Let's have some direct talk about the foolishness of
so-called rape culture:
Gender relations on campus have never been more tenuous, as evidenced by our current obsession with what we’ve carelessly labeled a ‘rape culture.’ Yet among all the rhetoric, no one has thought to ask the obvious: How did we land in such a messy and litigious sexual environment? Do we honestly believe the average college male poses a grave threat to the average college female? That would mean the previous generation of mothers just happened to produce a giant crop of rapists. Either that or something in the water caused men to turn on women en masse.
C’mon. Sex on campus isn’t new—what’s new is the nature of that sex...

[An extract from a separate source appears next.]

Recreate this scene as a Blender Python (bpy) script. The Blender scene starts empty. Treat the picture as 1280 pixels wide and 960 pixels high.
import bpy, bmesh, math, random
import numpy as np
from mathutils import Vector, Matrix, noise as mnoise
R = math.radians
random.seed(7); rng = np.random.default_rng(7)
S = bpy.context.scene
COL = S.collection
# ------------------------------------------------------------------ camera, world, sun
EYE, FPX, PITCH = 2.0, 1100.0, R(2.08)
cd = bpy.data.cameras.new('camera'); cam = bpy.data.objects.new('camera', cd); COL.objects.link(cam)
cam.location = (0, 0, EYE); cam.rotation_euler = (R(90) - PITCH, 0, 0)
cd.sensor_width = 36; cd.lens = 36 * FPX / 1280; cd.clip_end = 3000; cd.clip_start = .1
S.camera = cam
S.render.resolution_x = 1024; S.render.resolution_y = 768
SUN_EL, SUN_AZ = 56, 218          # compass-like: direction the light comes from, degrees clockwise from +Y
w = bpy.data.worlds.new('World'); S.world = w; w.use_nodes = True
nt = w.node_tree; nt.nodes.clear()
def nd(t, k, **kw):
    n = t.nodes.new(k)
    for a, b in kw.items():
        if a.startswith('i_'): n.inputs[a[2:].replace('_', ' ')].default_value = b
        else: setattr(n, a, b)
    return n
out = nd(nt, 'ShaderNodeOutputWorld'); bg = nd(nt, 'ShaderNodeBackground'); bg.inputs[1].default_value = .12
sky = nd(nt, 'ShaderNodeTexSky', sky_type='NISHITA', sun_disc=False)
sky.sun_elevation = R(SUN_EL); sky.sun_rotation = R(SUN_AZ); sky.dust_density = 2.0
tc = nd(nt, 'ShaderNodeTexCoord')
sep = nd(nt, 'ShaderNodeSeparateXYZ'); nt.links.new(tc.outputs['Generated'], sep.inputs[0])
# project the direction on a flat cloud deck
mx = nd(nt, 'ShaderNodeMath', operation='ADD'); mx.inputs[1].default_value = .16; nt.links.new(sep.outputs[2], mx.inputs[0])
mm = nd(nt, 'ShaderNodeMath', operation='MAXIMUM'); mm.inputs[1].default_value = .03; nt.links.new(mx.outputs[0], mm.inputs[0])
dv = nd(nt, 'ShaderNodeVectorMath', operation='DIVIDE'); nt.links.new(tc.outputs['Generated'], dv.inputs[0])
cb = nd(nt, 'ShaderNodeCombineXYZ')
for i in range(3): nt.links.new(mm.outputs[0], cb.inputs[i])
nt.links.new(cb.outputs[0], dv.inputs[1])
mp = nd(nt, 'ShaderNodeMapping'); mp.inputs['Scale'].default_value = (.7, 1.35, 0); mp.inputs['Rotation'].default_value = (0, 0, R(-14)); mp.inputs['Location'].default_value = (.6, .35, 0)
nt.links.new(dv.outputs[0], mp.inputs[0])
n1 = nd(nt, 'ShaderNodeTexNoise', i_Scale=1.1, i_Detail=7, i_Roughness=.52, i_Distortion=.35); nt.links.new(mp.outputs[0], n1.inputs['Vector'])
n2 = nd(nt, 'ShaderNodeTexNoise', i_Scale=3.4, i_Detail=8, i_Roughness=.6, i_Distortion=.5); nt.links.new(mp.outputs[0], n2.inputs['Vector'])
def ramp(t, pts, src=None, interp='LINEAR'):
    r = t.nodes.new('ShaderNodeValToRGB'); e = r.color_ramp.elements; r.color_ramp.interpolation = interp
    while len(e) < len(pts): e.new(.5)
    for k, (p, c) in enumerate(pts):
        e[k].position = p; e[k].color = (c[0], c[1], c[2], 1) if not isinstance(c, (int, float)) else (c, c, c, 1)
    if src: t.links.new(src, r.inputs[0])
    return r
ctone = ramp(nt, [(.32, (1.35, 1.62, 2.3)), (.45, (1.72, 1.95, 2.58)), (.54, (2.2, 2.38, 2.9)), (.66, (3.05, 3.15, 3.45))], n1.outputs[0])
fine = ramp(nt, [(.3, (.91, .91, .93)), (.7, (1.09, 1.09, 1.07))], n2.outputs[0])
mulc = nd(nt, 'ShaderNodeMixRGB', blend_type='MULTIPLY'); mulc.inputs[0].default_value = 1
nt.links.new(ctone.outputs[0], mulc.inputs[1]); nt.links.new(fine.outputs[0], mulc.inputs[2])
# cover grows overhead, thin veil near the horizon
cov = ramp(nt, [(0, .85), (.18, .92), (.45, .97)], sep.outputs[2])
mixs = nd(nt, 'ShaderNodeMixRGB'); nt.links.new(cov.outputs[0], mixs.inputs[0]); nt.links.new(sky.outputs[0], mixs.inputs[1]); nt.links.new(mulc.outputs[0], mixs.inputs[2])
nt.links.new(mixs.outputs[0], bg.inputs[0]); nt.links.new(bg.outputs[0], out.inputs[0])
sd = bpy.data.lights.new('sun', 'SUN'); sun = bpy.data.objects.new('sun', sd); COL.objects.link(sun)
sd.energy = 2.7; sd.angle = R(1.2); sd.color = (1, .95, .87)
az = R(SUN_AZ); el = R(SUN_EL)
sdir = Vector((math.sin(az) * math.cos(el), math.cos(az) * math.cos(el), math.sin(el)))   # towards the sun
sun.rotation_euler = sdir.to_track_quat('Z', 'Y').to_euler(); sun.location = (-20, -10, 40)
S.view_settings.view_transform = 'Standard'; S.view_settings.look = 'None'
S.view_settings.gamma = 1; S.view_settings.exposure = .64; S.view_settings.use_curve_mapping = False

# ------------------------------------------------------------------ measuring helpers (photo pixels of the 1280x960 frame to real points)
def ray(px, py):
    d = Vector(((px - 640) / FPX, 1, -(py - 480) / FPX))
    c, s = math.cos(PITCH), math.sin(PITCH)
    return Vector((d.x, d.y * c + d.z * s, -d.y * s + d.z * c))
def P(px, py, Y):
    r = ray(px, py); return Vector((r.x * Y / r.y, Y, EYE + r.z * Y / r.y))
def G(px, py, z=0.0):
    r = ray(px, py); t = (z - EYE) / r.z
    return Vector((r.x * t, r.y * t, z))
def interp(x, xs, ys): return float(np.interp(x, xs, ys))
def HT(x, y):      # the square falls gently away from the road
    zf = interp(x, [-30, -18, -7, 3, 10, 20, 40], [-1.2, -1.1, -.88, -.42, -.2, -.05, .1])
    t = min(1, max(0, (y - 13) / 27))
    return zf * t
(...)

There is no rape culture on campus. (Note I didn’t say no one’s ever been raped on campus.) What there is is an awful lot of gray between the sheets. And this phenomenon exists because, for one thing, two people are drunk—which is a problem in itself—and because women are under the impression their libidos are the same as men’s. They are not. When women have sex, it isn’t recreational. It’s significant. That is why women sometimes lie about having been raped. They’re distraught over the previous night’s (or previous year’s) events.
Yes, women lie about rape. (If this upsets you to hear, you have an undeniable bias against men. Your knee-jerk reaction is that men are inherently bad and women are inherently good.) They lie because not many women are able to have sex for fun and walk away unscathed. That’s why they’re almost always drunk when the sexual liaison occurs.
That isn’t victim blaming, nor does it make men blameless. It just means the real phenomenon that exists on campus is that men, who are more sexually charged by nature, are responding to women’s advances and getting burned.
As I say so often when it comes to these liberal memes, you have to wonder
why some people choose to believe that something like "rape culture" exists. What (good) do they get out of such a sick belief?
1 comment:
Pop culture has for the last forty years tried to convince women that sex without love is possible. For most women it is not. There's a reason for that and it has to do with the hardwiring that pushes us to seek a mate and settle down. Feminists may not like that, but those same feminists will buy into the reproductive clock myth that drives even lesbian couples to conceive before time runs out.